Trinken zur Erleichterung

Der Vorsitzende des Freundeskreises Westerwald des Vereins für Suchtkrankenhilfe, Gerhard Weyer, sagt, in Zeiten von Kurzarbeit, Kontaktbeschränkungen und Homeoffice fehle vielen der Austausch mit Kollegen und Freunden. Die Isolierung zu Hause und die Ängste vor der Zukunft könnten zum „Erleichterungstrinken“ führen. Weyers Ehefrau Ellen ergänzt, häufig würden dabei die Angehörigen vergessen: „Oft sind sie nervlich mehr belastet als der Alkoholiker selbst. Oft nehmen sie zuerst den Kontakt mit uns auf.“

Der eher triste November könne Alkoholismus noch verstärken, sagt Monika. „Viele Angehörige wollen auch vor Weihnachten noch ihre Trinkenden trockenlegen. Aber das funktioniert nicht so leicht. Der Trinkende muss selbst die Einsicht haben.“ Ellen Weyer erklärt: „Schon vor Corona hat es immer vor und nach Weihnachten mehr Hilfsbedarf gegeben.“ Familien kämen im größeren Kreis zusammen, es werde „auf heile Welt gemacht“. Dann brächen manchmal Konflikte auf.

Nicht alle haben Internet

Zahlreiche Kirchengemeinden haben ihre Räume für Selbsthilfegruppen aus Angst vor Corona-Infektionen längst gesperrt, wie Ellen Weyer und Monika berichten. Ein Ausweg sind Videokonferenzen.
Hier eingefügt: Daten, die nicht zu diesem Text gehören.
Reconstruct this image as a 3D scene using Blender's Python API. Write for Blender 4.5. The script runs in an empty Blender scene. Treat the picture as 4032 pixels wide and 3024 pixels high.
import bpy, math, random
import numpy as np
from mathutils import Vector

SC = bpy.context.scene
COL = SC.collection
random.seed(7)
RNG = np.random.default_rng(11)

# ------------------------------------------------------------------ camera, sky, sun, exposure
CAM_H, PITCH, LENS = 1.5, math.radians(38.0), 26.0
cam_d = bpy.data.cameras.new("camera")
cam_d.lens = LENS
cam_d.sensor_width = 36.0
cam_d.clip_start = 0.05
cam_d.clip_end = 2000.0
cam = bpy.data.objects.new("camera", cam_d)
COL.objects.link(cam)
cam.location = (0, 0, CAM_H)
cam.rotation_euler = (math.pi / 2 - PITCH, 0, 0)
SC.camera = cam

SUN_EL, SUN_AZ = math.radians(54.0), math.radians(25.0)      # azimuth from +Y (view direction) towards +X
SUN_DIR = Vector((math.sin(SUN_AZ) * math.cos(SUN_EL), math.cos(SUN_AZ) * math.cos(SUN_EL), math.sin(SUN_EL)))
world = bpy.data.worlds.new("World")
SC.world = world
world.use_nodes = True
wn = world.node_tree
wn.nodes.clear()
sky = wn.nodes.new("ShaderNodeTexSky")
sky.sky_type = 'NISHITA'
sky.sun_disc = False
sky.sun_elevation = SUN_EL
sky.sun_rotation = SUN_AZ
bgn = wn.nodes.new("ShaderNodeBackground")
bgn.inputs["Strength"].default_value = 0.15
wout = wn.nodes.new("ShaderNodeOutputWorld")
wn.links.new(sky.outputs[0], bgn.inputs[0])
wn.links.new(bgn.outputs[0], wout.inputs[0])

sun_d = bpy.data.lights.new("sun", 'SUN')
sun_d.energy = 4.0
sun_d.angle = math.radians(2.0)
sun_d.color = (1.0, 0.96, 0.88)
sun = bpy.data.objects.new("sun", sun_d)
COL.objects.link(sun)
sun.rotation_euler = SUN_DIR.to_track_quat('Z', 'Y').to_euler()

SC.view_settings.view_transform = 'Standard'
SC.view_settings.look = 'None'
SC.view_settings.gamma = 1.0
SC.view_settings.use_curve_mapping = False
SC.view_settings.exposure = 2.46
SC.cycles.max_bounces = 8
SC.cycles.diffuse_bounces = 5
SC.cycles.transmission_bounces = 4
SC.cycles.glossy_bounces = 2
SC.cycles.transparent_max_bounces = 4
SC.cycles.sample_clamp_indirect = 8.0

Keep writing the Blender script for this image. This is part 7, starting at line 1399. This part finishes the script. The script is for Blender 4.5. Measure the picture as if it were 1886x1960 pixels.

Ein Mitglied der Anonymen Alkoholiker im Raum Koblenz, das anonym bleiben will, sagt, drei bis zehn Betroffene kämen hier „per Skype und Zoom“ zusammen. „Es sind bestimmt auch welche abgesprungen. Nicht alle haben Internet. Oder ihr Netz ist zu schwach“, erklärt der Mann.

Eine Erhebung von Forsa im Oktober in Deutschland hat ergeben: Etwa ein Viertel der Menschen mit ohnehin problematischem Alkoholkonsum trinkt seit Corona noch mehr.